Problem:
Copy the material below verbatim from the line with "Build this scene" to the line with "scene.camera = camo", both lines included, omitting pictures and every line outside that range.

**********

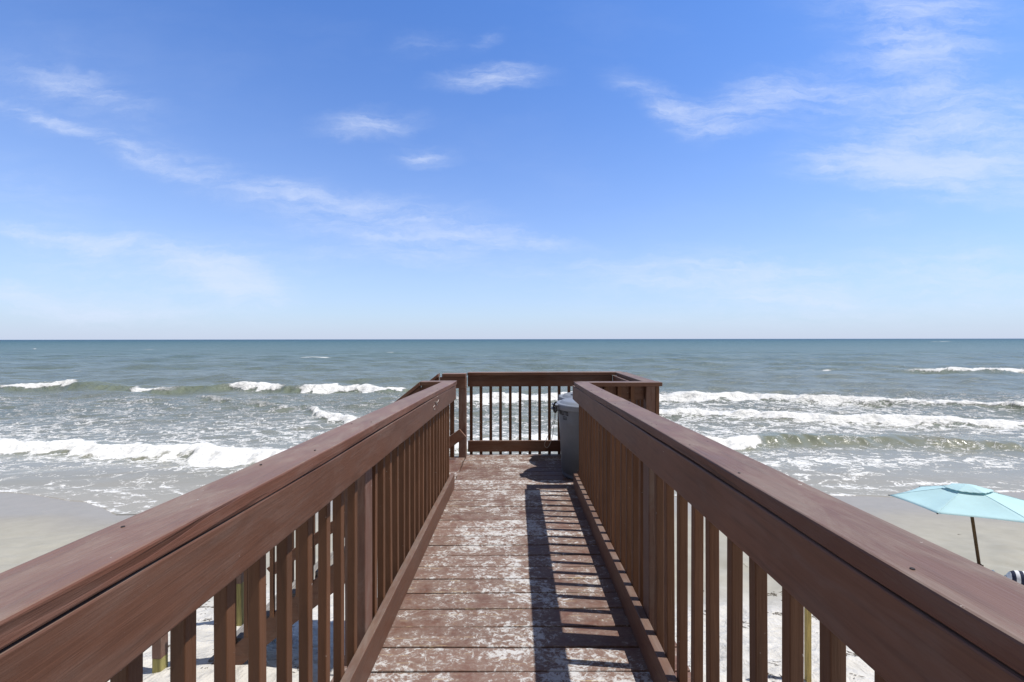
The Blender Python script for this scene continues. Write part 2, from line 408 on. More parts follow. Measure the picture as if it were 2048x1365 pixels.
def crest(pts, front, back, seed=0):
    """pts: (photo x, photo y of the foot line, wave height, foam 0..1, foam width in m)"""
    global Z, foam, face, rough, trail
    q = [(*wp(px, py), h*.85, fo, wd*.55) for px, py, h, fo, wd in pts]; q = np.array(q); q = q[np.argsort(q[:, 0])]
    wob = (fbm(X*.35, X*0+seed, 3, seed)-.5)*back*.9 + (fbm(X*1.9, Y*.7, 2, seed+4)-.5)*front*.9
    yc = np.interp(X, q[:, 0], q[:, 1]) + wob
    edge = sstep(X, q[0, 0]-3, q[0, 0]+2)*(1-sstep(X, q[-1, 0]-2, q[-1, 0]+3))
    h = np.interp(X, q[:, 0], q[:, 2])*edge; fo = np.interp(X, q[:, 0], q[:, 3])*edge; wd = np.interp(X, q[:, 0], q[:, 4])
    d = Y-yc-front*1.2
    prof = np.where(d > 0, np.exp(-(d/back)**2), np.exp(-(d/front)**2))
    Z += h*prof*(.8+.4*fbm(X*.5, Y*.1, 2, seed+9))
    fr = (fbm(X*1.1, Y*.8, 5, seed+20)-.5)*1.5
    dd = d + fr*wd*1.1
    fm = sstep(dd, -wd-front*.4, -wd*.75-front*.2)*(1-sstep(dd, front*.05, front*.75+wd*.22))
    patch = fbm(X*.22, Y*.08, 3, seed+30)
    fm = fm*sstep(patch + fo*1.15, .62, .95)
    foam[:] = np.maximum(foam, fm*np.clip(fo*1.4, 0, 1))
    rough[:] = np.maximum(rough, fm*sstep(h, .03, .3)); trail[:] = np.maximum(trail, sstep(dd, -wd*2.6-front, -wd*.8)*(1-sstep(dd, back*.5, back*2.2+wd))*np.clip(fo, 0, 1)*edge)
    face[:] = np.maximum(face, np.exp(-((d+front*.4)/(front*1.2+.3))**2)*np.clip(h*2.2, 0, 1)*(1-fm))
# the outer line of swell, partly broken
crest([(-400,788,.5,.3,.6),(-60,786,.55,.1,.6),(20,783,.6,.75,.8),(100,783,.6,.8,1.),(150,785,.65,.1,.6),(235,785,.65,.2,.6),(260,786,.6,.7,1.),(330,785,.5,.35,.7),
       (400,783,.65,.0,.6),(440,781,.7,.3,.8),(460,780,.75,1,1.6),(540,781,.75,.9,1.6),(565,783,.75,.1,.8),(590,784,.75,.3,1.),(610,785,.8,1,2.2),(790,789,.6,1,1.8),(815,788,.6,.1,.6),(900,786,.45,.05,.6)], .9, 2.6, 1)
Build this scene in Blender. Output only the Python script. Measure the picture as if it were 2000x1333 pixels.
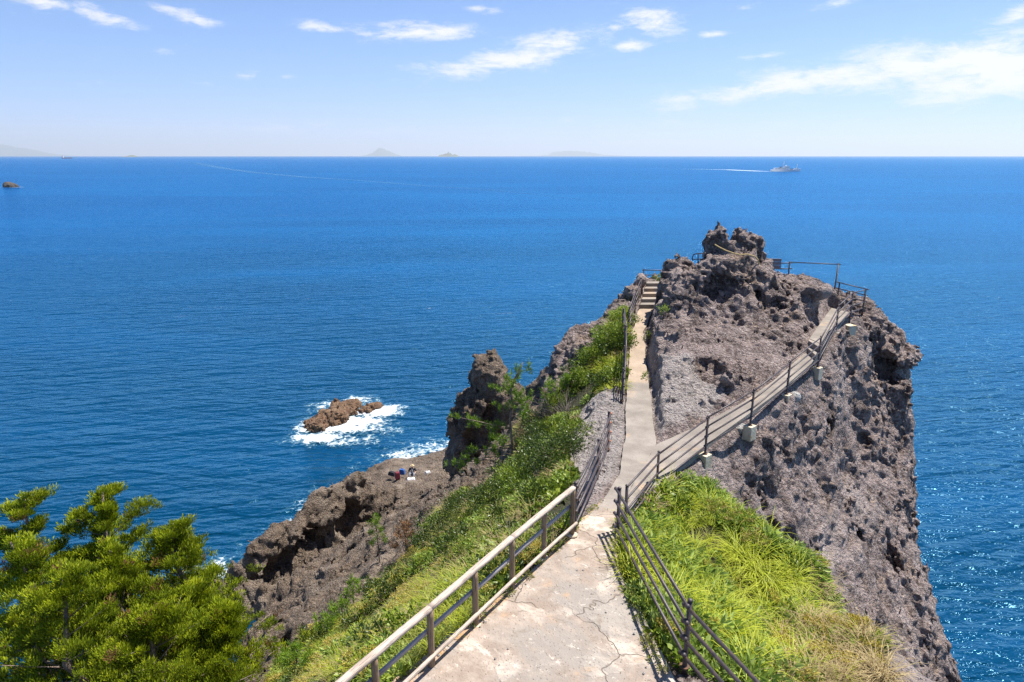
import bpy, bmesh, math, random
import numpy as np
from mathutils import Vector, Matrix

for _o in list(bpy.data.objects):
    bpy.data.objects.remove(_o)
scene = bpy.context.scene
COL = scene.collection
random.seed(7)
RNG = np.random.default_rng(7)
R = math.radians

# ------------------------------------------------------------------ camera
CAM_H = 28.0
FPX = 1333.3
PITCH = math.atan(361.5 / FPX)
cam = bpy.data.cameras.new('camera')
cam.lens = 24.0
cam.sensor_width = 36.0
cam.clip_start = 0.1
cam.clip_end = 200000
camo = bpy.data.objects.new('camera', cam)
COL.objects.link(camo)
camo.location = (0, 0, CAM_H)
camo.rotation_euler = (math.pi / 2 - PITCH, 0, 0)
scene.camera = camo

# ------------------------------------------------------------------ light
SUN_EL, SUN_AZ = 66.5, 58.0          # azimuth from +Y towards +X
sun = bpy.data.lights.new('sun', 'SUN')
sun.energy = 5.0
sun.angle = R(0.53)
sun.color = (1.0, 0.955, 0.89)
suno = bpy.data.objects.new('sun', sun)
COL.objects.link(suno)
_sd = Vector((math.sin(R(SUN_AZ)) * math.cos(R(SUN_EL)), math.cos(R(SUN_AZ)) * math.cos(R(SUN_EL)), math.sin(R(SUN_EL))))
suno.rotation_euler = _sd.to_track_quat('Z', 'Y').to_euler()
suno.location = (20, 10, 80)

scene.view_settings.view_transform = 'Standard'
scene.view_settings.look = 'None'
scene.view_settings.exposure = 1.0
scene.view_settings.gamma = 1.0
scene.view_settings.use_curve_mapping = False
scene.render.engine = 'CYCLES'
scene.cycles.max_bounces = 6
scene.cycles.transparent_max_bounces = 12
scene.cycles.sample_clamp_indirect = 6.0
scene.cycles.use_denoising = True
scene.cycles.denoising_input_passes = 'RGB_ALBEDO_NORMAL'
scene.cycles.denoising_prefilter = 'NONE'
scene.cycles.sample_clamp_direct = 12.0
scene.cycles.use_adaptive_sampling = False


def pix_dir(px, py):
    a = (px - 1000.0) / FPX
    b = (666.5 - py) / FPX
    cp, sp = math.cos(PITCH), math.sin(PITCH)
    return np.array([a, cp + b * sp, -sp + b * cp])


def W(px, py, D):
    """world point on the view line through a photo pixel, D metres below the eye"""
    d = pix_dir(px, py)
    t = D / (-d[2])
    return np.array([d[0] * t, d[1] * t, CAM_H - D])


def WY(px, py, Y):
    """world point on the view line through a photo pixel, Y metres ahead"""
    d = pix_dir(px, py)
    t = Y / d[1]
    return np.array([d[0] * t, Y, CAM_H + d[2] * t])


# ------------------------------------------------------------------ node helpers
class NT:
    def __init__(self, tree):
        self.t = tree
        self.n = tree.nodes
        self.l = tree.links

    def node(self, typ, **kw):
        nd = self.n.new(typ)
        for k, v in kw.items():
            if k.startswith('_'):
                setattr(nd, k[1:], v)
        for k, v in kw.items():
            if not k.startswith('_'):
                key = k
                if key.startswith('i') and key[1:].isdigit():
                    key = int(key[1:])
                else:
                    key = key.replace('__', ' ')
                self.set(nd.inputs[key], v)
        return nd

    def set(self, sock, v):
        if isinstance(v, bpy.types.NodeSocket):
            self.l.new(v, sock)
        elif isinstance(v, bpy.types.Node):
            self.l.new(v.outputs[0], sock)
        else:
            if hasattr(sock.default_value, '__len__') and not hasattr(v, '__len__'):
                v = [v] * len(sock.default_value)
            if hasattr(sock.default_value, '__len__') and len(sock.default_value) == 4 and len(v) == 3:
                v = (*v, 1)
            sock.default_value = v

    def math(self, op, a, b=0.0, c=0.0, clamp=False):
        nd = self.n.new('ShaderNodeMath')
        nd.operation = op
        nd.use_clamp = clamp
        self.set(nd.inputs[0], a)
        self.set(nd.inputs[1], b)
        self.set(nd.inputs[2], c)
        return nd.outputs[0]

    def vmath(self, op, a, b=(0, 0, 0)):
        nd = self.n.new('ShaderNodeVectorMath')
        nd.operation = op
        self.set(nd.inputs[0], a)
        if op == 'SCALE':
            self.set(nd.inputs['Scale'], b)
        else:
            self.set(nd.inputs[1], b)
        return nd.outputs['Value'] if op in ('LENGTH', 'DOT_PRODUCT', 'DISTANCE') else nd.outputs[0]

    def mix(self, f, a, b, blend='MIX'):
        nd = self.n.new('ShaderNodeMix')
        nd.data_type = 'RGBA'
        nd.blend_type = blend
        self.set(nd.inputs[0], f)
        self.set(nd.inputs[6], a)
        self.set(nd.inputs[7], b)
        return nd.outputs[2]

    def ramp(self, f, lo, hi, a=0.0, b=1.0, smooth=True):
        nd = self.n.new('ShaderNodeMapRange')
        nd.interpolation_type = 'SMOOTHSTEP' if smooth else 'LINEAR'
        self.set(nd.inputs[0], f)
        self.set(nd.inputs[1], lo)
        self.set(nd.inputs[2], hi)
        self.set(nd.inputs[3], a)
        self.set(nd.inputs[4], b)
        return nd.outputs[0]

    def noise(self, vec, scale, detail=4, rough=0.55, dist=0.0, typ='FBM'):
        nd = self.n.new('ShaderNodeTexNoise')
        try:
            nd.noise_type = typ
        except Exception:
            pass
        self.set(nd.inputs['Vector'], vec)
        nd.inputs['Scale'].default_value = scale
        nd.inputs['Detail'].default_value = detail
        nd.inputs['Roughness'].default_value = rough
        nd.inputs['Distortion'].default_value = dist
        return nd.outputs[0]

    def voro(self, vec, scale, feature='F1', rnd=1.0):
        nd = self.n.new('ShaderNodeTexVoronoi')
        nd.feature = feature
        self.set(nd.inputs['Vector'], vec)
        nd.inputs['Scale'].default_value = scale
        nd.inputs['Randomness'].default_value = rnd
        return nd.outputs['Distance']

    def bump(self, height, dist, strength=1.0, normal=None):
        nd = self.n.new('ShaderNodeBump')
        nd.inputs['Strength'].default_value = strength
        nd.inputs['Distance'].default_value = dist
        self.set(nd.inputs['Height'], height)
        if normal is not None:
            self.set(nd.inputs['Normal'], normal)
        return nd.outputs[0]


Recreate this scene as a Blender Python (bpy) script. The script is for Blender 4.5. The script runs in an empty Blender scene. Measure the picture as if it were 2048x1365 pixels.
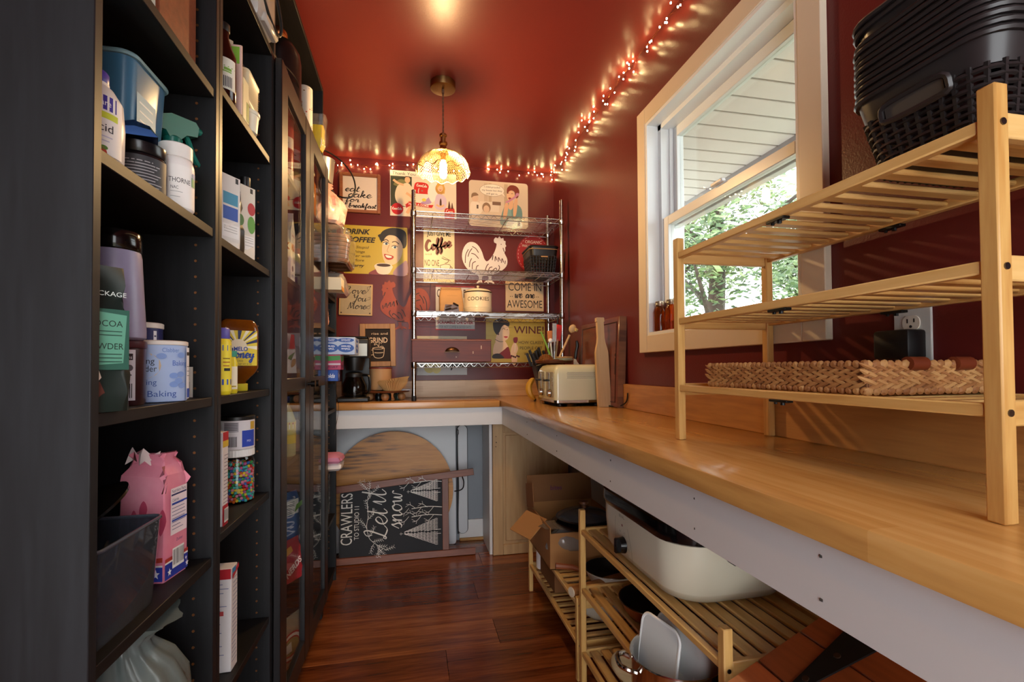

**********

Solved exercise:
Build this scene in Blender. Output only the Python script. Measure the picture as if it were 2000x1333 pixels.
import bpy, bmesh, math, random
import numpy as np
from mathutils import Vector, Matrix

for _o in list(bpy.data.objects):
    bpy.data.objects.remove(_o)
scene = bpy.context.scene
COL = scene.collection
random.seed(7)
RNG = np.random.default_rng(7)
R = math.radians

# ------------------------------------------------------------------ camera
CAM_H = 28.0
FPX = 1333.3
PITCH = math.atan(361.5 / FPX)
cam = bpy.data.cameras.new('camera')
cam.lens = 24.0
cam.sensor_width = 36.0
cam.clip_start = 0.1
cam.clip_end = 200000
camo = bpy.data.objects.new('camera', cam)
COL.objects.link(camo)
camo.location = (0, 0, CAM_H)
camo.rotation_euler = (math.pi / 2 - PITCH, 0, 0)
scene.camera = camo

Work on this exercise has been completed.